Now thanks to Shudder I’ve seen it and that’s two hours of my life where I could have been doing something much better.
Four twentysomethings go into the Mojave Desert to shoot a music video in an out-of-the-way place, and instead get tangled up in some very weird and horrific, indescribable, cosmic horror shit. The film we're watching is then presented as recovered footage entered into evidence for a police report on the four missing persons.
I cannot tell a lie: The Outwaters is the epitome of everything I hate about "found footage" films.
On one hand, this aspect has a very solid air of authenticity to it, but that means: migraine city.
Written and directed by the film's main protagonist Robbie Banfitch, this is "found footage" at its most irritating.
For the better part of 110 minutes, we are “treated” to too much camera shake, too many “in your face” close-ups, muffled dialogue and blurred and out-of-focus visuals.
It’s really difficult to follow along or get a handle on any of our protagonists. There’s no one to empathise with or even care about.
This is certainly no Blair Witch or As Above, So Below, where effort was made to present faux footage in a cinematic manner. Even the divisive Skinamarink makes more sense.
The extended 20-minute set-up is really hard going, and a waste of film, as the narrative only starts to struggle into being once the characters get to the desert and hints of the peculiarities-to-come start to manifest.
Banfinch strives way too hard to find verisimilitude in the footage but instead simply looses his audience quiet rapidly in a mess of blood and strange sounds, screaming red reptiles, all mixed in with some time loop shenanigans, and some kind of demon.
There's even a half-baked attempt to suggest the characters had stumbled into some top secret government experimental zone (à la Stranger Things), but that's just another piece of mud slung at the wall to see what sticks. That and the self-inflicted penile amputation that's way funnier than I think it was supposed to be.

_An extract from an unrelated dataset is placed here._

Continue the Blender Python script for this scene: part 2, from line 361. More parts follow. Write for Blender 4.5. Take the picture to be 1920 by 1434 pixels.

This is the sort of movie that a certain breed of film student will spend ages trying to analyse and dissect, coming up with their own elaborate theorems of what it all means. But, seriously, you could watch a black screen with someone screaming in your face for an hour and come to the same conclusions.
To be fair, I think I actually get what Banfinch was trying to do by bombarding us with a constant, supercharged sense of extreme disorientation, but he just didn’t do it very well; his David Lynch aspirations got away from him.
Honestly, The Outwaters annoyed me immensely (it's a long time since a film has wound me up quite so much, for all the wrong reasons) and if nothing else is a sterling example of why, as a general rule (with a few exceptions), I find that "found footage" films suck.
Even ones that try to mask their lo-fi offerings as "cosmic horror".